## START AVAILABLE DATA

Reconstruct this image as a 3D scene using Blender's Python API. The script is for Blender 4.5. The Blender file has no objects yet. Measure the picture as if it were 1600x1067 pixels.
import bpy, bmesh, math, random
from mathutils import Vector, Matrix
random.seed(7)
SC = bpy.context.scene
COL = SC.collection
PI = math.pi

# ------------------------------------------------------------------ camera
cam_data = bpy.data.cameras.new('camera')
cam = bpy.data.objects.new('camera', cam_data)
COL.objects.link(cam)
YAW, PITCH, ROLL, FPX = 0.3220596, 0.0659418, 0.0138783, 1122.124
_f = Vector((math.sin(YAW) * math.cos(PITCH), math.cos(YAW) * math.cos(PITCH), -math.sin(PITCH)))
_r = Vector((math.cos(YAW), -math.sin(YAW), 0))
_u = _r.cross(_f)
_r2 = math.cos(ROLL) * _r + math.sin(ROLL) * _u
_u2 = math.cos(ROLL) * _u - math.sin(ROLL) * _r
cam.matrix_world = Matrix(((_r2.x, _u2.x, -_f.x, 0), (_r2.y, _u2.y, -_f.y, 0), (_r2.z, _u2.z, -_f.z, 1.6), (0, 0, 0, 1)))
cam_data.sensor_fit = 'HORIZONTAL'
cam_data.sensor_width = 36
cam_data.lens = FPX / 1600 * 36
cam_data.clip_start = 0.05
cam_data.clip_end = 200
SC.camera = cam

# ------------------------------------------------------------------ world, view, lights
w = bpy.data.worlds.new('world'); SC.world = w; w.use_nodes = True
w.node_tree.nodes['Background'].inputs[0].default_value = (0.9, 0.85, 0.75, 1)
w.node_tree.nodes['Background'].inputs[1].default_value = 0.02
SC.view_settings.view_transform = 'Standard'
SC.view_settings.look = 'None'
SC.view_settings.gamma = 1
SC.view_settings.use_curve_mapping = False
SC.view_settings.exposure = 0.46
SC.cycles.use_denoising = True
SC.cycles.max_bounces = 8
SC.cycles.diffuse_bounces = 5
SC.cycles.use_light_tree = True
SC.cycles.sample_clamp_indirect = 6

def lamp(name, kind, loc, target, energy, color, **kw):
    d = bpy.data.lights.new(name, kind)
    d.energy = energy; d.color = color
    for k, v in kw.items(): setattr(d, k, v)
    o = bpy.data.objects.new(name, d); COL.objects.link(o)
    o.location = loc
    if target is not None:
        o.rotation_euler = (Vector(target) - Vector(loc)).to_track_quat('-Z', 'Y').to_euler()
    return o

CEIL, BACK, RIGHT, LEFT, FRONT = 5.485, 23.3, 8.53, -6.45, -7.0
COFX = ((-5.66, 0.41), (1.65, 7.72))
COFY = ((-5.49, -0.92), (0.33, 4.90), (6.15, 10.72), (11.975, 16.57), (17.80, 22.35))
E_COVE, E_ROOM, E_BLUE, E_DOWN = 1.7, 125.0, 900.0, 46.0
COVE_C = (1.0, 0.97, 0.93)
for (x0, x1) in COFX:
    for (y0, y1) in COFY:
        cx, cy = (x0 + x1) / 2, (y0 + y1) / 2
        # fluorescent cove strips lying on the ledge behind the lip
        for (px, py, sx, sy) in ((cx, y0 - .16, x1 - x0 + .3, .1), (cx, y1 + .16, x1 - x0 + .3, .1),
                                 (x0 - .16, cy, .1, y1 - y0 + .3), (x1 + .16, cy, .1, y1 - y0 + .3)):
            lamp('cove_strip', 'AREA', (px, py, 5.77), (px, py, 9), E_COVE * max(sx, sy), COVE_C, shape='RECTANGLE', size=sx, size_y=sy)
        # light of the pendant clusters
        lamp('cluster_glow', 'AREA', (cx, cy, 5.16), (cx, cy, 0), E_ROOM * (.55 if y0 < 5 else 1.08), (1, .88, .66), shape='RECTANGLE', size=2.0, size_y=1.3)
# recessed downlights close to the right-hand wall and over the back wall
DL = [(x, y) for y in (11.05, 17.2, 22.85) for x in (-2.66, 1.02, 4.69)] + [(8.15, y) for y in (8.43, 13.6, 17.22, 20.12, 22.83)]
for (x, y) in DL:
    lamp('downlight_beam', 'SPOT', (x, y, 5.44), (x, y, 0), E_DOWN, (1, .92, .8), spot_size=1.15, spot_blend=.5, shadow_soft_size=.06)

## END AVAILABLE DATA

Every line of the material must be returned exactly as it appears.

* **COMPLETE OUTPUT**:
Reconstruct this image as a 3D scene using Blender's Python API. The script is for Blender 4.5. The Blender file has no objects yet. Measure the picture as if it were 1600x1067 pixels.
import bpy, bmesh, math, random
from mathutils import Vector, Matrix
random.seed(7)
SC = bpy.context.scene
COL = SC.collection
PI = math.pi

# ------------------------------------------------------------------ camera
cam_data = bpy.data.cameras.new('camera')
cam = bpy.data.objects.new('camera', cam_data)
COL.objects.link(cam)
YAW, PITCH, ROLL, FPX = 0.3220596, 0.0659418, 0.0138783, 1122.124
_f = Vector((math.sin(YAW) * math.cos(PITCH), math.cos(YAW) * math.cos(PITCH), -math.sin(PITCH)))
_r = Vector((math.cos(YAW), -math.sin(YAW), 0))
_u = _r.cross(_f)
_r2 = math.cos(ROLL) * _r + math.sin(ROLL) * _u
_u2 = math.cos(ROLL) * _u - math.sin(ROLL) * _r
cam.matrix_world = Matrix(((_r2.x, _u2.x, -_f.x, 0), (_r2.y, _u2.y, -_f.y, 0), (_r2.z, _u2.z, -_f.z, 1.6), (0, 0, 0, 1)))
cam_data.sensor_fit = 'HORIZONTAL'
cam_data.sensor_width = 36
cam_data.lens = FPX / 1600 * 36
cam_data.clip_start = 0.05
cam_data.clip_end = 200
SC.camera = cam

# ------------------------------------------------------------------ world, view, lights
w = bpy.data.worlds.new('world'); SC.world = w; w.use_nodes = True
w.node_tree.nodes['Background'].inputs[0].default_value = (0.9, 0.85, 0.75, 1)
w.node_tree.nodes['Background'].inputs[1].default_value = 0.02
SC.view_settings.view_transform = 'Standard'
SC.view_settings.look = 'None'
SC.view_settings.gamma = 1
SC.view_settings.use_curve_mapping = False
SC.view_settings.exposure = 0.46
SC.cycles.use_denoising = True
SC.cycles.max_bounces = 8
SC.cycles.diffuse_bounces = 5
SC.cycles.use_light_tree = True
SC.cycles.sample_clamp_indirect = 6

def lamp(name, kind, loc, target, energy, color, **kw):
    d = bpy.data.lights.new(name, kind)
    d.energy = energy; d.color = color
    for k, v in kw.items(): setattr(d, k, v)
    o = bpy.data.objects.new(name, d); COL.objects.link(o)
    o.location = loc
    if target is not None:
        o.rotation_euler = (Vector(target) - Vector(loc)).to_track_quat('-Z', 'Y').to_euler()
    return o

CEIL, BACK, RIGHT, LEFT, FRONT = 5.485, 23.3, 8.53, -6.45, -7.0
COFX = ((-5.66, 0.41), (1.65, 7.72))
COFY = ((-5.49, -0.92), (0.33, 4.90), (6.15, 10.72), (11.975, 16.57), (17.80, 22.35))
E_COVE, E_ROOM, E_BLUE, E_DOWN = 1.7, 125.0, 900.0, 46.0
COVE_C = (1.0, 0.97, 0.93)
for (x0, x1) in COFX:
    for (y0, y1) in COFY:
        cx, cy = (x0 + x1) / 2, (y0 + y1) / 2
        # fluorescent cove strips lying on the ledge behind the lip
        for (px, py, sx, sy) in ((cx, y0 - .16, x1 - x0 + .3, .1), (cx, y1 + .16, x1 - x0 + .3, .1),
                                 (x0 - .16, cy, .1, y1 - y0 + .3), (x1 + .16, cy, .1, y1 - y0 + .3)):
            lamp('cove_strip', 'AREA', (px, py, 5.77), (px, py, 9), E_COVE * max(sx, sy), COVE_C, shape='RECTANGLE', size=sx, size_y=sy)
        # light of the pendant clusters
        lamp('cluster_glow', 'AREA', (cx, cy, 5.16), (cx, cy, 0), E_ROOM * (.55 if y0 < 5 else 1.08), (1, .88, .66), shape='RECTANGLE', size=2.0, size_y=1.3)
# recessed downlights close to the right-hand wall and over the back wall
DL = [(x, y) for y in (11.05, 17.2, 22.85) for x in (-2.66, 1.02, 4.69)] + [(8.15, y) for y in (8.43, 13.6, 17.22, 20.12, 22.83)]
for (x, y) in DL:
    lamp('downlight_beam', 'SPOT', (x, y, 5.44), (x, y, 0), E_DOWN, (1, .92, .8), spot_size=1.15, spot_blend=.5, shadow_soft_size=.06)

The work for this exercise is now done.